Friday, July 20, 2012

Psalm 119:51

We continue today with our meditations taken from the octave of Psalm 119 entitled Zain
Psalms 119:51 The proud have had me greatly in derision: yet have I not declined from thy law.
Derision is the action of deriding. So let’s define the word deride.
Deride – To laugh at in contempt or scorn; to laugh to scorn; to make sport of, mock.
The man of God writes in this psalm of the yearnings and experiences of God’s chosen and redeemed family, who keep His law. One of those experiences is to be the object of derision, to be laughed at in contempt, to be made fun of.
Note that the ones who hold them in contempt are called the proud. Anyone who would make fun of a person for fearing God has a very high opinion of himself; he is very full of himself. His expression of contempt for God’s servant is in reality an expression of contempt for God Himself and His holy law. No greater expression of arrogance can be imagined than to thus boldly mock the Almighty God of heaven and earth, Who holds in His hand the breath of every living thing. The Lord has but to nod and that arrogant fool would be reduced to nothingness. Yet he dares to defy the living God and mock His chosen ones with the very breath His Maker gives Him.
Not only do the proud have God’s servants in derision; they have had them greatly in derision.
Psalms 123:4 Our soul is exceedingly filled with the scorning of those that are at ease, and with the contempt of the proud.
It is hard to imagine any passage more relevant to the age in which we live than the verse we consider today. Observe how much, yea, how greatly the media makes fun of Christianity and its followers.
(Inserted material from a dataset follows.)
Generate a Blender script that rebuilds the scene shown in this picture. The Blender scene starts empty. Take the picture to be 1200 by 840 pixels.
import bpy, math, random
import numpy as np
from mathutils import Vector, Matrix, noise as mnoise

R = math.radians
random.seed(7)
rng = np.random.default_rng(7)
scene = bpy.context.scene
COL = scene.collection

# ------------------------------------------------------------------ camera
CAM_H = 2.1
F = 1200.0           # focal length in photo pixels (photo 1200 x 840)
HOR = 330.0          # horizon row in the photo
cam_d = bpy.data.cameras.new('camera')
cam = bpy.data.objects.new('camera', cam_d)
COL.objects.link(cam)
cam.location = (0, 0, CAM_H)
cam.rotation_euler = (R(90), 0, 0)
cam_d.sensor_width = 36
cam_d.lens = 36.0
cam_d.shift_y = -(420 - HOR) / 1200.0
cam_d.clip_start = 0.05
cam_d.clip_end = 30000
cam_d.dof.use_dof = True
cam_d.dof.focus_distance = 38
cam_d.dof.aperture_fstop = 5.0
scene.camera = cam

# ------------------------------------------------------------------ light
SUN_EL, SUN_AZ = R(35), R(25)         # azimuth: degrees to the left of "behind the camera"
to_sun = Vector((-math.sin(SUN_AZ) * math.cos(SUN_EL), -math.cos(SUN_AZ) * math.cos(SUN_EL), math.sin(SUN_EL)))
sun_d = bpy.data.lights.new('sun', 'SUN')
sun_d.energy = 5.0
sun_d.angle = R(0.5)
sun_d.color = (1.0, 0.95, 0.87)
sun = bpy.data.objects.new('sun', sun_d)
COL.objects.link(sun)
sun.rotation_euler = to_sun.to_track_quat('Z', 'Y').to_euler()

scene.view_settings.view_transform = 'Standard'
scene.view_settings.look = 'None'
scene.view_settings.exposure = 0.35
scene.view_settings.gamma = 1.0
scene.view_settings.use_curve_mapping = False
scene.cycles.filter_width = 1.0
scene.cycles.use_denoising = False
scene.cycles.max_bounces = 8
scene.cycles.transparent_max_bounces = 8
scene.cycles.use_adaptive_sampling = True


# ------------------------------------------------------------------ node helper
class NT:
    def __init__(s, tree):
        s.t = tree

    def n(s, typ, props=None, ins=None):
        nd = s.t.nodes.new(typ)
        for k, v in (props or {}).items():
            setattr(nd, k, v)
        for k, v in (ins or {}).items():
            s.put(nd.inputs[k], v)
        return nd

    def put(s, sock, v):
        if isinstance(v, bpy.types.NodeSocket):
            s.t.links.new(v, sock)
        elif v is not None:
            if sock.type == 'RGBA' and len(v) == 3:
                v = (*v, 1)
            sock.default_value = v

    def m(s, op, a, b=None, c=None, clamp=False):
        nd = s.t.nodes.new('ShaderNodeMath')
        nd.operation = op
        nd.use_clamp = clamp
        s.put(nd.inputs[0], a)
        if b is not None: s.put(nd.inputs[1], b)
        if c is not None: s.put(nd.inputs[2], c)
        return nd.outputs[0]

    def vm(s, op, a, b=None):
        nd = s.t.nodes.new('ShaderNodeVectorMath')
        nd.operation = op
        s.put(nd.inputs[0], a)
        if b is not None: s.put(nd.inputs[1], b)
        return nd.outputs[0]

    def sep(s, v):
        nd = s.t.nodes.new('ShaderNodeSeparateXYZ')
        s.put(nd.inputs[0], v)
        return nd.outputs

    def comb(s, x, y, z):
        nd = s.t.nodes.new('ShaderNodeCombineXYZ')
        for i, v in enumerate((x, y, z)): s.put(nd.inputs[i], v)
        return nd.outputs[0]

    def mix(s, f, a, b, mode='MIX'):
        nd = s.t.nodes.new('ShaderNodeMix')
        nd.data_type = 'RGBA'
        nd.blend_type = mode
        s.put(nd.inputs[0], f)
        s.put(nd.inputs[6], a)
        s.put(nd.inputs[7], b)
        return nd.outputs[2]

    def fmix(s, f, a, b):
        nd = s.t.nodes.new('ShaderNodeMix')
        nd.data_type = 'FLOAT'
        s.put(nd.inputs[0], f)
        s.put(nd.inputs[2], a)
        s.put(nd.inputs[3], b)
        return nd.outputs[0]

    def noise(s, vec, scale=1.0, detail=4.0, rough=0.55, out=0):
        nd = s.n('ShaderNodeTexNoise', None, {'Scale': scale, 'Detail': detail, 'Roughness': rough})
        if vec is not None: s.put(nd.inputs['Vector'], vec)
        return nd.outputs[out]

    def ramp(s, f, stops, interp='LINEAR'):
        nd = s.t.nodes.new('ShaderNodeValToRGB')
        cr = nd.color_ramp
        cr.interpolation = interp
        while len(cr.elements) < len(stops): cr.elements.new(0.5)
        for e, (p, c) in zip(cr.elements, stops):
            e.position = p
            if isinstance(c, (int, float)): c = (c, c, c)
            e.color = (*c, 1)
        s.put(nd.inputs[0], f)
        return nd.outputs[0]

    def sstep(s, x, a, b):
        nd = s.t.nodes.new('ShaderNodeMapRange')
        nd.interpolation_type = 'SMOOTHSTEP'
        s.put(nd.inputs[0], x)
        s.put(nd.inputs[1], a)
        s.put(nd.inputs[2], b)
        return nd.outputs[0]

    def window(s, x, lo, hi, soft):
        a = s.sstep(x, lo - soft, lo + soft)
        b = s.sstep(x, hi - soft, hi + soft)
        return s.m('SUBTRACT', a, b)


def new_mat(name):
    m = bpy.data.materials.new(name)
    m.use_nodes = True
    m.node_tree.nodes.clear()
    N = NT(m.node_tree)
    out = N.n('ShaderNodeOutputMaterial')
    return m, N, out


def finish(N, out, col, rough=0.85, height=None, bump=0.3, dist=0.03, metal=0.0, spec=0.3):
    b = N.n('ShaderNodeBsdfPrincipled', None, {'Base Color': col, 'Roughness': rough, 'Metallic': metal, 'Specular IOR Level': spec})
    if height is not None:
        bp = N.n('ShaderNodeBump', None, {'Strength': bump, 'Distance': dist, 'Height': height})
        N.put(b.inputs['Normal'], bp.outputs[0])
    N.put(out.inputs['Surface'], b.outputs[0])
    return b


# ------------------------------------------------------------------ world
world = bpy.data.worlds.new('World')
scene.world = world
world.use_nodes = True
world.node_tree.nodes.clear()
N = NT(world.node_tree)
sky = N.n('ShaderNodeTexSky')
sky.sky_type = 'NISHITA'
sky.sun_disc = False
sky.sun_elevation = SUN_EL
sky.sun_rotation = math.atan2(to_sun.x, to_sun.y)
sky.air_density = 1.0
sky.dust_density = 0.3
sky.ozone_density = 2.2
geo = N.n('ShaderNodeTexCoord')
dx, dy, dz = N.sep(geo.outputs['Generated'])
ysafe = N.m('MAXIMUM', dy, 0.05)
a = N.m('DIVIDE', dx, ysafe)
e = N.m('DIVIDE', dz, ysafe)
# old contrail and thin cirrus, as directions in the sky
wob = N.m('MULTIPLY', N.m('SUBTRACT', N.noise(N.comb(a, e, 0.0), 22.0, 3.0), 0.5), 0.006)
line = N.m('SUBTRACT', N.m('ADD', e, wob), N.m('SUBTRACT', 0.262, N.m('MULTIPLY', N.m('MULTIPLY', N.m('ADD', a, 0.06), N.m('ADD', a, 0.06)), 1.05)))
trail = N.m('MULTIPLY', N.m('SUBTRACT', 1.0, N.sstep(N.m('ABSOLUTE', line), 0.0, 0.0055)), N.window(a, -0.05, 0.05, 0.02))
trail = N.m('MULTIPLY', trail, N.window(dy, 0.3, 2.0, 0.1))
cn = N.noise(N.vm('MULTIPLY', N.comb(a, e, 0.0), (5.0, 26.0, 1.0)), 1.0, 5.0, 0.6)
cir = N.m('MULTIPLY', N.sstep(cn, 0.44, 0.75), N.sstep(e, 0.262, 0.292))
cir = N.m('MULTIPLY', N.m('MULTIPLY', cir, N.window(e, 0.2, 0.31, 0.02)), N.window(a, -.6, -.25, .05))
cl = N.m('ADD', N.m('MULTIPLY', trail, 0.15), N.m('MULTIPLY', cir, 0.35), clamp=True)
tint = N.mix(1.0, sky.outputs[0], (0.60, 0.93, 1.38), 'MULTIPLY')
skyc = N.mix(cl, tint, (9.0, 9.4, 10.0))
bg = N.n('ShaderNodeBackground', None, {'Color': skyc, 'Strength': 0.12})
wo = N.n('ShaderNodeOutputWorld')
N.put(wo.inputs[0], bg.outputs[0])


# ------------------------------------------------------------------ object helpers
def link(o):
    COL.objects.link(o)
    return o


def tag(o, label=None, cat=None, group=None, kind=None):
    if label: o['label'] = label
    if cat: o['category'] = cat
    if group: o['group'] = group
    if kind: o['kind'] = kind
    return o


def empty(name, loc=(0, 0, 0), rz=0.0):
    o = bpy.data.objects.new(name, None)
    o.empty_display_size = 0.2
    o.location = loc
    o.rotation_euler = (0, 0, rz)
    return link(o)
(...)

If a television show or a movie has a character that is a preacher, how many times is that preacher presented as a bungling idiot or a crook? Authoritative leaders who enforce righteousness are cast in a dim light. It is they who must be broken. They are the villain.
But over against all this derision, the psalmist states: yet have I not declined from thy law.
Decline – To turn aside, deviate. fig. To turn aside in conduct; esp. to swerve or fall away (from rectitude, duty, allegiance, instructions, etc.).
The psalmist did not let the scorn of the proud intimidate him into backing off from his devotion to God’s law and neither should we. As Matthew Henry pointed out, the psalmist was “jeered for his religion,” but he was not “jeered out of his religion.” He would bear the laughter; he would be the brunt of the joke; he would endure the embarrassment. Because, you see, in the end, it is God and His servants who will have the last laugh.
Psalms 2:4 He that sitteth in the heavens shall laugh: the Lord shall have them in derision. 5 Then shall he speak unto them in his wrath, and vex them in his sore displeasure.
Luke 6:21 …Blessed are ye that weep now: for ye shall laugh. 22 Blessed are ye, when men shall hate you, and when they shall separate you from their company, and shall reproach you, and cast out your name as evil, for the Son of man's sake. 23 Rejoice ye in that day, and leap for joy: for, behold, your reward is great in heaven: for in the like manner did their fathers unto the prophets.
The day is coming when the derision of the proud aimed at the righteous will be forever silenced.
Jude 1:14 And Enoch also, the seventh from Adam, prophesied of these, saying, Behold, the Lord cometh with ten thousands of his saints, 15 To execute judgment upon all, and to convince all that are ungodly among them of all their ungodly deeds which they have ungodly committed, and of all their hard speeches which ungodly sinners have spoken against him.
But before we leave this meditation today, let us “consider him that endured such contradiction of sinners against himself,” even our Lord Jesus Christ (Hebrews 12:3). Today’s verse speaks so plainly of Him. Whilst hanging on His cross bearing our reproach and sin, it was written of Him:
Luke 23:35 And the people stood beholding. And the rulers also with them derided him, saying, He saved others; let him save himself, if he be Christ, the chosen of God. 36 And the soldiers also mocked him, coming to him, and offering him vinegar, 37 And saying, If thou be the king of the Jews, save thyself.
He, too, was had greatly in derision by the proud who encircled His cross and poked fun at Him and His claims, and dared Him to come down from the cross. Yet, thank God, He did not decline from the law that required His suffering on that cross. Instead of coming down from the cross, He bore its curse to the death thus fulfilling the law and bringing in our everlasting salvation. Praise ye the Lord!